In 2022, after Hezbollah threatened to attack that lucrative gas installation, a top Mideast adviser to Mr. Biden, Amos Hochstein, negotiated a deal that forced Israel to cede a separate Mediterranean gas rig to Lebanon. Mr. Hochstein has been shuttling between Beirut and Jerusalem since October 8 as well, hoping to get Hezbollah to remove its forces from the Israeli border. 

A 2006 United Nations Security Council writ, Resolution 1701, deployed a European-led force, Unifil, south of Lebanon’s Litani river. It was mandated to secure a weapon-free zone, yet it failed to deter heavily armed Hezbollah from entering the area and deploying on the border. 

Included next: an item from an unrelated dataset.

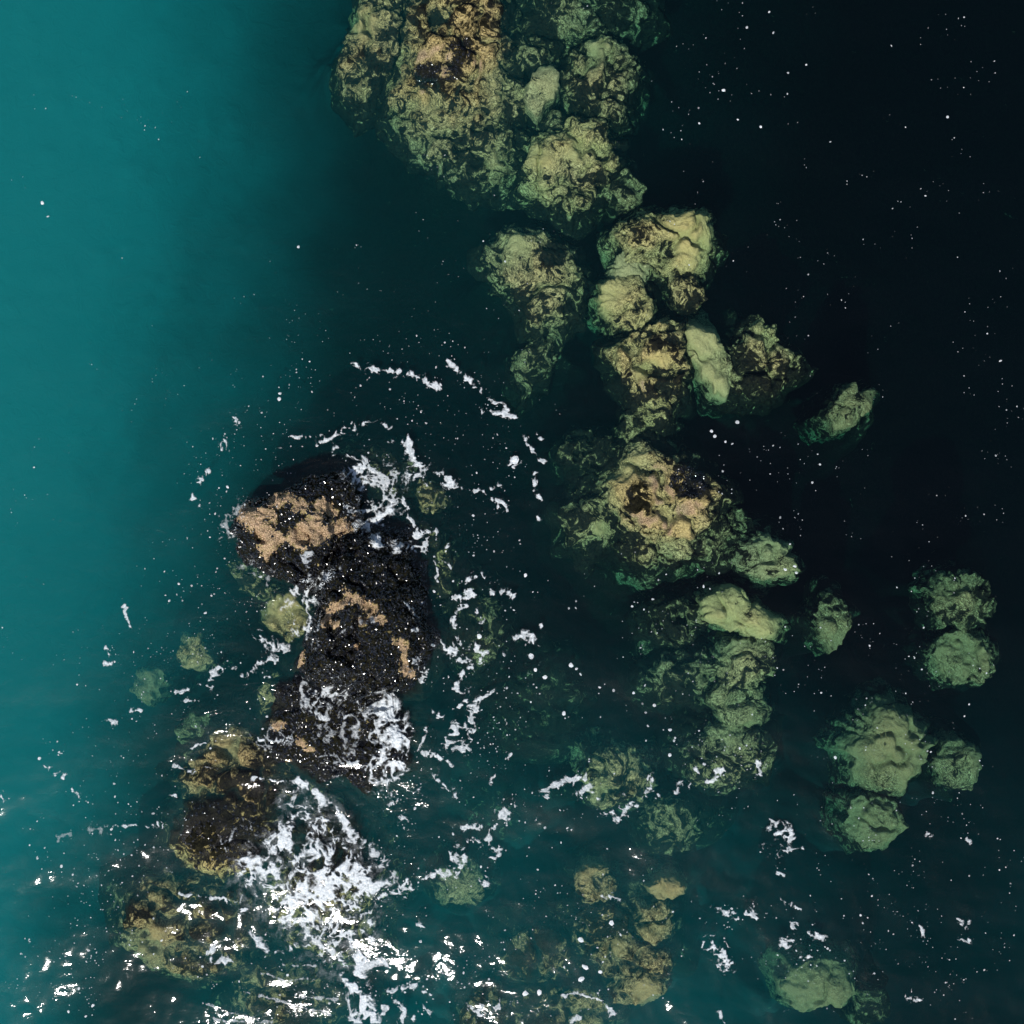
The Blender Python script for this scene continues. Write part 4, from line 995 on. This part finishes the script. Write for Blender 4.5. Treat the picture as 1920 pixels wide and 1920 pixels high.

American officials are reportedly telling Israelis that fear of a major IDF operation might now finally force Hezbollah to withdraw. Some Israeli commentators also say that a threat of a major military assault might be more effective than an actual IDF attack.  

Yet, such deterrence could quickly erode if Israel holds its fire for more than a few days. “There is now a window of international legitimacy for a military operation, which will close if Israel waits too long,” a Channel 11 security analyst, Roy Sharon, said. 

“The IDF has presented the cabinet with several military scenarios, and how Hezbollah would react to each of them,” Mr. Sharon added on the Israeli television channel. “The goal is to do something that hasn’t been done before, yet not to cross the threshold into an all-out war.” Where exactly that threshold lies, though, is difficult to determine, he noted.